▶ STATED EXERCISE: Return only the count of lines in which the word "frame" appears.

▶ DATA SEGMENT:
— BEGIN —
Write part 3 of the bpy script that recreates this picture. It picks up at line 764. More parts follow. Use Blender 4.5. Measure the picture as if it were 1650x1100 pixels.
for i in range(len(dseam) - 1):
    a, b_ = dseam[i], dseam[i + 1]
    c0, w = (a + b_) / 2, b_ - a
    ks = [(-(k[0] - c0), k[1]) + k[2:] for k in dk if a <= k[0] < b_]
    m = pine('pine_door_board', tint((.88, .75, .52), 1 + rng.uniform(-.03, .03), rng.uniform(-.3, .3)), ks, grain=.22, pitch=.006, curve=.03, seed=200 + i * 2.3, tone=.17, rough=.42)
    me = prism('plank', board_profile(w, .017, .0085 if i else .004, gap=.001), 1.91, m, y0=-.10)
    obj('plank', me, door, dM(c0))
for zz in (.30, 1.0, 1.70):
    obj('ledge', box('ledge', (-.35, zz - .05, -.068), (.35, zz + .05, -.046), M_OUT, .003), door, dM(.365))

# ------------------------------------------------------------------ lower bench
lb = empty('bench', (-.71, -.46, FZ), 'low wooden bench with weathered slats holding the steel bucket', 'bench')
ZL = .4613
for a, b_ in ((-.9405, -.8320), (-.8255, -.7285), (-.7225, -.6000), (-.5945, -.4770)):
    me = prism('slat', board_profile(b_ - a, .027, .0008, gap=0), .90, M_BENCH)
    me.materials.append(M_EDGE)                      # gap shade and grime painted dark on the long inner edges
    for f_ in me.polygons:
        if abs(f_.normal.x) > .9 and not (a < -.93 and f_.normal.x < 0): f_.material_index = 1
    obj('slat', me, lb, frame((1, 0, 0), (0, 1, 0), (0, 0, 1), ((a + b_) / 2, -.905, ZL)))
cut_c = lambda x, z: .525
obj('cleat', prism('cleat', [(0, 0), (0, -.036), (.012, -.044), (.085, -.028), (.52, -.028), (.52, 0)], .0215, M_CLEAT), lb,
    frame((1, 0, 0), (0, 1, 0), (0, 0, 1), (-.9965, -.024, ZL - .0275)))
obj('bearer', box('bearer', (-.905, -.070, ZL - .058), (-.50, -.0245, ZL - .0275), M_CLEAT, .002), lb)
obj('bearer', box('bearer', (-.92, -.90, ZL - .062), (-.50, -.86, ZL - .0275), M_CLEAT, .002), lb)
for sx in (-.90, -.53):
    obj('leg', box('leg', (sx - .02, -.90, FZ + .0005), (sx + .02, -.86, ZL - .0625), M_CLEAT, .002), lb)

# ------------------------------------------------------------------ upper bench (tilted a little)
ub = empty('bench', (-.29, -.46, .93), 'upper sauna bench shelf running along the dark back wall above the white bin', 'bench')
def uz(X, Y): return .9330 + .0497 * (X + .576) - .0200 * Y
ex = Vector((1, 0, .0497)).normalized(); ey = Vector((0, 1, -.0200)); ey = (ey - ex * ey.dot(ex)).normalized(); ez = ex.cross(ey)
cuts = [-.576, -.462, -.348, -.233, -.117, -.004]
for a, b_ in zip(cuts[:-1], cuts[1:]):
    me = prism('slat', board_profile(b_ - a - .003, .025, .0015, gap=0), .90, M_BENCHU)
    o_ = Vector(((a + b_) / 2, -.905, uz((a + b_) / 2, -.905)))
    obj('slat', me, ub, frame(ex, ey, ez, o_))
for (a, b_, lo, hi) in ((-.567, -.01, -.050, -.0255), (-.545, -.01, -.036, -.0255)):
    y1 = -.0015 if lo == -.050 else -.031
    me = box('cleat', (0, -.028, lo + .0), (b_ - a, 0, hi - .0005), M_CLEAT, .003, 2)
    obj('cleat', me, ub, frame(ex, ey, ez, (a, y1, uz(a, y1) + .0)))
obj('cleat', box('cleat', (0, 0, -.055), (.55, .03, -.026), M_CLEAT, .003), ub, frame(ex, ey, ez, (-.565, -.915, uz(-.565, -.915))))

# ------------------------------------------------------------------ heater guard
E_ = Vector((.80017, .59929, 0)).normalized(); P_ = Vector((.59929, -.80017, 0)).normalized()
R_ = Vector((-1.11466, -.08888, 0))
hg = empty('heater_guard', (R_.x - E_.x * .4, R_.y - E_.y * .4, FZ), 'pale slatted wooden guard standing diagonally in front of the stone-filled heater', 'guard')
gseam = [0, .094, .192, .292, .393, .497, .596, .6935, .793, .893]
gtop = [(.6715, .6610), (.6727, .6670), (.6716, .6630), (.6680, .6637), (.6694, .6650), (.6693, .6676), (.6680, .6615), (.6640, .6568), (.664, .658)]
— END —
▶ RESPONSE: 5